*** Information provided

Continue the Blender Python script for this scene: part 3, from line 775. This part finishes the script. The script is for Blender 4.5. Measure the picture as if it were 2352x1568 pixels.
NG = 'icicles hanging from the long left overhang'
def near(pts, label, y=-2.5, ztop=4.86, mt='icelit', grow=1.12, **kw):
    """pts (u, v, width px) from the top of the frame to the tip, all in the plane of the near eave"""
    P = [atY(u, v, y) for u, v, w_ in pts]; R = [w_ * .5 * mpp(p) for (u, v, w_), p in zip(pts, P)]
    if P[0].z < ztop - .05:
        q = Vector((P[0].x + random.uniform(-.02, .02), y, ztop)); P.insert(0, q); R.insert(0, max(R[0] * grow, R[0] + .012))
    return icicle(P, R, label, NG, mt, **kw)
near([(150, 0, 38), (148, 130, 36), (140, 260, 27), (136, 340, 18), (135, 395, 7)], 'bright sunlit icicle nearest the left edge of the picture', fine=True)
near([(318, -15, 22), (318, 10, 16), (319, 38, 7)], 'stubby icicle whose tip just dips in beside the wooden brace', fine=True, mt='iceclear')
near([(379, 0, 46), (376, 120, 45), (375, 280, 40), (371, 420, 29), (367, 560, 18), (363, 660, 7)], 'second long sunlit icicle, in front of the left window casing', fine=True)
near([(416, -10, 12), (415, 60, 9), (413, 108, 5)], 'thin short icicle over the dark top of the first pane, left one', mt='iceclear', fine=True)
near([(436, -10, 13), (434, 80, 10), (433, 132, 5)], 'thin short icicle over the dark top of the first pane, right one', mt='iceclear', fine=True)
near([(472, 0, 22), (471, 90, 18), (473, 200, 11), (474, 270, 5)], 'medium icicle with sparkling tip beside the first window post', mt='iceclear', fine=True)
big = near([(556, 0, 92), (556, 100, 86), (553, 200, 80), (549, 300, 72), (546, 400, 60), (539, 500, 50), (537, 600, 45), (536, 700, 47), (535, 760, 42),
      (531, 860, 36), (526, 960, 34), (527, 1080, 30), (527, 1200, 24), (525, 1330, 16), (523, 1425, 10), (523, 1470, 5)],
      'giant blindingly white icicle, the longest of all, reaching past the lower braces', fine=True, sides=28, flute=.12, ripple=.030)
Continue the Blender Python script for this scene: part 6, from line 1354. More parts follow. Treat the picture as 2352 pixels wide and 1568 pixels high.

******

* _Objective_
Repeat the entries shown above, every one, word for word.

* _Reply to the exercise_
Continue the Blender Python script for this scene: part 3, from line 775. This part finishes the script. The script is for Blender 4.5. Measure the picture as if it were 2352x1568 pixels.
NG = 'icicles hanging from the long left overhang'
def near(pts, label, y=-2.5, ztop=4.86, mt='icelit', grow=1.12, **kw):
    """pts (u, v, width px) from the top of the frame to the tip, all in the plane of the near eave"""
    P = [atY(u, v, y) for u, v, w_ in pts]; R = [w_ * .5 * mpp(p) for (u, v, w_), p in zip(pts, P)]
    if P[0].z < ztop - .05:
        q = Vector((P[0].x + random.uniform(-.02, .02), y, ztop)); P.insert(0, q); R.insert(0, max(R[0] * grow, R[0] + .012))
    return icicle(P, R, label, NG, mt, **kw)
near([(150, 0, 38), (148, 130, 36), (140, 260, 27), (136, 340, 18), (135, 395, 7)], 'bright sunlit icicle nearest the left edge of the picture', fine=True)
near([(318, -15, 22), (318, 10, 16), (319, 38, 7)], 'stubby icicle whose tip just dips in beside the wooden brace', fine=True, mt='iceclear')
near([(379, 0, 46), (376, 120, 45), (375, 280, 40), (371, 420, 29), (367, 560, 18), (363, 660, 7)], 'second long sunlit icicle, in front of the left window casing', fine=True)
near([(416, -10, 12), (415, 60, 9), (413, 108, 5)], 'thin short icicle over the dark top of the first pane, left one', mt='iceclear', fine=True)
near([(436, -10, 13), (434, 80, 10), (433, 132, 5)], 'thin short icicle over the dark top of the first pane, right one', mt='iceclear', fine=True)
near([(472, 0, 22), (471, 90, 18), (473, 200, 11), (474, 270, 5)], 'medium icicle with sparkling tip beside the first window post', mt='iceclear', fine=True)
big = near([(556, 0, 92), (556, 100, 86), (553, 200, 80), (549, 300, 72), (546, 400, 60), (539, 500, 50), (537, 600, 45), (536, 700, 47), (535, 760, 42),
      (531, 860, 36), (526, 960, 34), (527, 1080, 30), (527, 1200, 24), (525, 1330, 16), (523, 1425, 10), (523, 1470, 5)],
      'giant blindingly white icicle, the longest of all, reaching past the lower braces', fine=True, sides=28, flute=.12, ripple=.030)
Continue the Blender Python script for this scene: part 6, from line 1354. More parts follow. Treat the picture as 2352 pixels wide and 1568 pixels high.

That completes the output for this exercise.